John Oldham (9 August 1653 – 9 December 1683) was an English satirical poet and translator.

Oldham was born in Shipton Moyne, Gloucestershire, the son of John Oldham, a non-conformist minister, and grandson of John Oldham the staunch anti-papist rector of Shipton Moyne and before that of Long Newton in Wiltshire. He was educated first at Tetbury Grammar School, then at St. Edmund Hall at the University of Oxford, where the Principal was Thomas Tully, an ex-headmaster from Oldham's school at Tetbury. Tully was "a person of severe morals, puritanically inclined and a struict Calvinist.

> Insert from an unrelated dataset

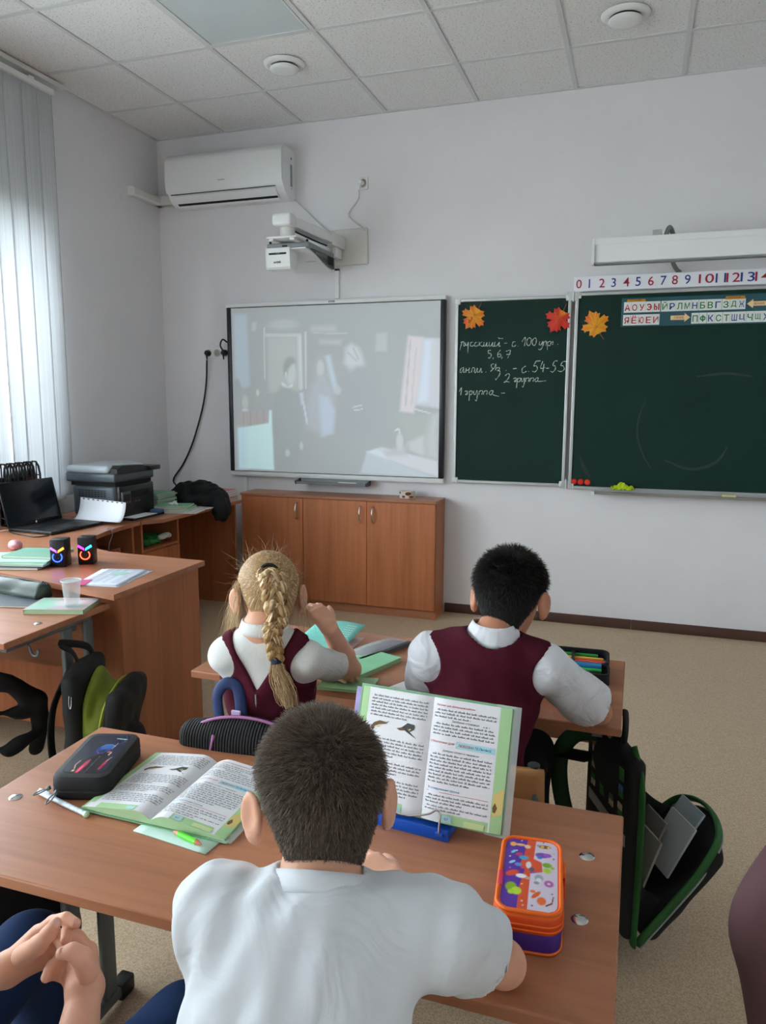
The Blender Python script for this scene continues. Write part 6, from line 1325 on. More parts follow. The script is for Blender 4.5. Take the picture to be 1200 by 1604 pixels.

Oldham received a B. A. degree in May 1674. He became an usher at the Whitgift School in Croydon, Surrey (now in Greater London), a position that was poorly paid, monotonous and left little time for him to compose poetry; his discontent at the time was expressed in these lines from one of his satires - "To a friend about to leave University":

"But who would be to the vile drudgery bound

Where there so small encouragement is found?
Where you for recompense for all your pains,
Shall hardly reach a common fiddler's gains?
For when you've toiled and laboured all you can,
To dung and cultivate a barren brain,
A Dancing-Master shall be better paid,
Tho' he instructs the Heels and you the Head."

By then his poetry had already been published, and he received an unexpected visit at the school from an illustrious party including the Earl of Rochester, Charles Sedley and the Earl of Dorset (part of the "merry gang", as Andrew Marvell called them), who wished to express their appreciation of his work.